For the listing below, give the number of lines in which "Measure" occurs. Add nothing.

*Records supplied*
------

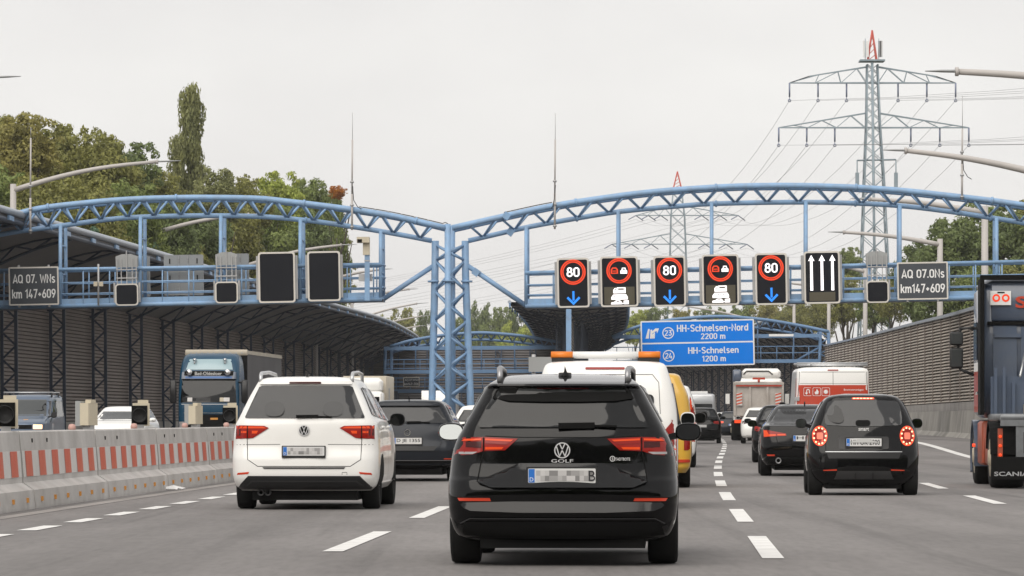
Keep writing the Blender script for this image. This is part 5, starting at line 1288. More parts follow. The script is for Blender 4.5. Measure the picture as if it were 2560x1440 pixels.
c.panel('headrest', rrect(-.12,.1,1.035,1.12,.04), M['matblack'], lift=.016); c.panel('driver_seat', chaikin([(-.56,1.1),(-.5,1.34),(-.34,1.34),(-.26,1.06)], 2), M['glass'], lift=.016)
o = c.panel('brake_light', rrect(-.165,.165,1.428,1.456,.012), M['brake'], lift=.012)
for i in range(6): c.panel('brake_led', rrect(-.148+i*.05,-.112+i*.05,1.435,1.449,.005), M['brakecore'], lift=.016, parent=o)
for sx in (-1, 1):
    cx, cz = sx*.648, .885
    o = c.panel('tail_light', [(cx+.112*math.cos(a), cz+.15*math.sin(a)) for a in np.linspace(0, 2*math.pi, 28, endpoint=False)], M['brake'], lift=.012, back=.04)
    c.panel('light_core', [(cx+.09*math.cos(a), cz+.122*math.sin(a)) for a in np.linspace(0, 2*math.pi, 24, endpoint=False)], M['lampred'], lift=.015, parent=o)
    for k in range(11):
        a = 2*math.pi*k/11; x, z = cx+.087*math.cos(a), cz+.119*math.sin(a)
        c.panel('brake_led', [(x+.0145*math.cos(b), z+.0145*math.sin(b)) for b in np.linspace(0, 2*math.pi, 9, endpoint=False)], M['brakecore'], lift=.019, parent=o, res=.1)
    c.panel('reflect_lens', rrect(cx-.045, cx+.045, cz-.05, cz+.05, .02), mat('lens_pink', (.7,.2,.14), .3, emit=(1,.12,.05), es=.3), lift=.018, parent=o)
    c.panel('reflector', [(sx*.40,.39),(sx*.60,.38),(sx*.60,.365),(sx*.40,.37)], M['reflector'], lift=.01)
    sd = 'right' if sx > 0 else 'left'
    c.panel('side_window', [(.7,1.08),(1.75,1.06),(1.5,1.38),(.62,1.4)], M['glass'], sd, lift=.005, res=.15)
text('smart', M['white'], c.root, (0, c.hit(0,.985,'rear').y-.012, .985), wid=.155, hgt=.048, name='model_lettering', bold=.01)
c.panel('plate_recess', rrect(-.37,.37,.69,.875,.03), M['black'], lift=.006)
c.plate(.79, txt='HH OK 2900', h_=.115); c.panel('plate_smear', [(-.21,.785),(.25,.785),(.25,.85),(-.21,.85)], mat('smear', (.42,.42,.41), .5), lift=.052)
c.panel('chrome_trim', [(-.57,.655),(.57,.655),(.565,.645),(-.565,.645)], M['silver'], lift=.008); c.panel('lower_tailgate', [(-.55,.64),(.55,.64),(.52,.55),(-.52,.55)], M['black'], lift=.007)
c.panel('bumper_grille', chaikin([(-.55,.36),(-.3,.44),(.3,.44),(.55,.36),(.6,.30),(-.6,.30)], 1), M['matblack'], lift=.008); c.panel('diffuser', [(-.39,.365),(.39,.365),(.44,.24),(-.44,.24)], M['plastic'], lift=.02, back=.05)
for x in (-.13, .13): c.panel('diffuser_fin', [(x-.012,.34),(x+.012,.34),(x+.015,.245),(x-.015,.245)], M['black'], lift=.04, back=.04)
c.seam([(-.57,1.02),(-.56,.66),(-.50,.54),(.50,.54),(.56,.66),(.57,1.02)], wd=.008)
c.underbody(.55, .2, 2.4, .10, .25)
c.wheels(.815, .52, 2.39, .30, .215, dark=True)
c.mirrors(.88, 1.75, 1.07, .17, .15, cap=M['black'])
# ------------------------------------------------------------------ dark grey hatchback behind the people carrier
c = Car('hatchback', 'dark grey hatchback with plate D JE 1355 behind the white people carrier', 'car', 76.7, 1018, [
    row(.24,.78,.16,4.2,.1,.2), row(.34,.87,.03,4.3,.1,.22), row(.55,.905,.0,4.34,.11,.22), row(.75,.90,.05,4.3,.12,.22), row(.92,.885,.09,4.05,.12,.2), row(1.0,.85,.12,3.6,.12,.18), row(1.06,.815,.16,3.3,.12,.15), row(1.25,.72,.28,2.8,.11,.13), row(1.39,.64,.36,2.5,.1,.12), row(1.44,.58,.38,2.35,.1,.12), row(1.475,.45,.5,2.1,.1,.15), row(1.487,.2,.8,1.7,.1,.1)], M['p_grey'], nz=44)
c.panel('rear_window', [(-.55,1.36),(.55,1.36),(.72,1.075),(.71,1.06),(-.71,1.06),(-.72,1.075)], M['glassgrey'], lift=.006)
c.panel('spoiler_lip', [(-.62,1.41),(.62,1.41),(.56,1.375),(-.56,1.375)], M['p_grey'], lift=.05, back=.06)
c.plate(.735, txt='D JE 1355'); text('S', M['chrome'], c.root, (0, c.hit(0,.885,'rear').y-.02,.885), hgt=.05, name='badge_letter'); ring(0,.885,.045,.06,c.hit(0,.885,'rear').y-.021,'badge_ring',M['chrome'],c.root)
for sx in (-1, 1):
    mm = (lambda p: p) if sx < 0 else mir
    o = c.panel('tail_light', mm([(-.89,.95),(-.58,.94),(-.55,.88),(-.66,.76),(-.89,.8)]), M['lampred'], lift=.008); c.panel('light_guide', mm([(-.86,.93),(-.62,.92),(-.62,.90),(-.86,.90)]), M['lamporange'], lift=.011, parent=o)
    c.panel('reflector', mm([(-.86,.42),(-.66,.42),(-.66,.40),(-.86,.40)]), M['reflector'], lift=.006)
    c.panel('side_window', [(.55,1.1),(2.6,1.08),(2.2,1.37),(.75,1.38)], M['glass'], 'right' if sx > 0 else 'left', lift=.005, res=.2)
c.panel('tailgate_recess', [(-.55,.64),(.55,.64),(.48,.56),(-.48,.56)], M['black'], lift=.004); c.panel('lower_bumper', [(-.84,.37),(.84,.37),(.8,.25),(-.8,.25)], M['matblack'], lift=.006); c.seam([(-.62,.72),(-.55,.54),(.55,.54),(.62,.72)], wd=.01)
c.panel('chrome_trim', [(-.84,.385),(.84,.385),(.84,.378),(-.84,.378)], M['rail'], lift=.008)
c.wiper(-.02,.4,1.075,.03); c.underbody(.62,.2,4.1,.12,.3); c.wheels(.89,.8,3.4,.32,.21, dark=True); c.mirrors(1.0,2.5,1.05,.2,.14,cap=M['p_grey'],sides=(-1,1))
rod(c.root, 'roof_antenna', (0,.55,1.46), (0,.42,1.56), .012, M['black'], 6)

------

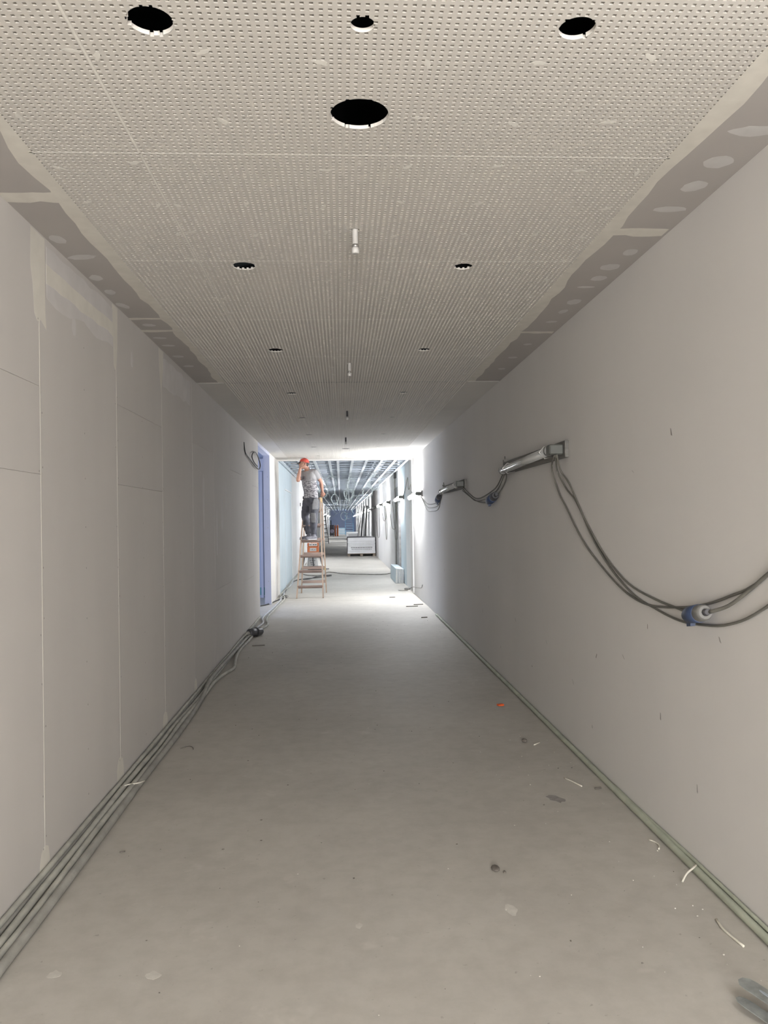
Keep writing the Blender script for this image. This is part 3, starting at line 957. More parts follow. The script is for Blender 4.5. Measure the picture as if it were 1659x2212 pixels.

------

*Task result*
2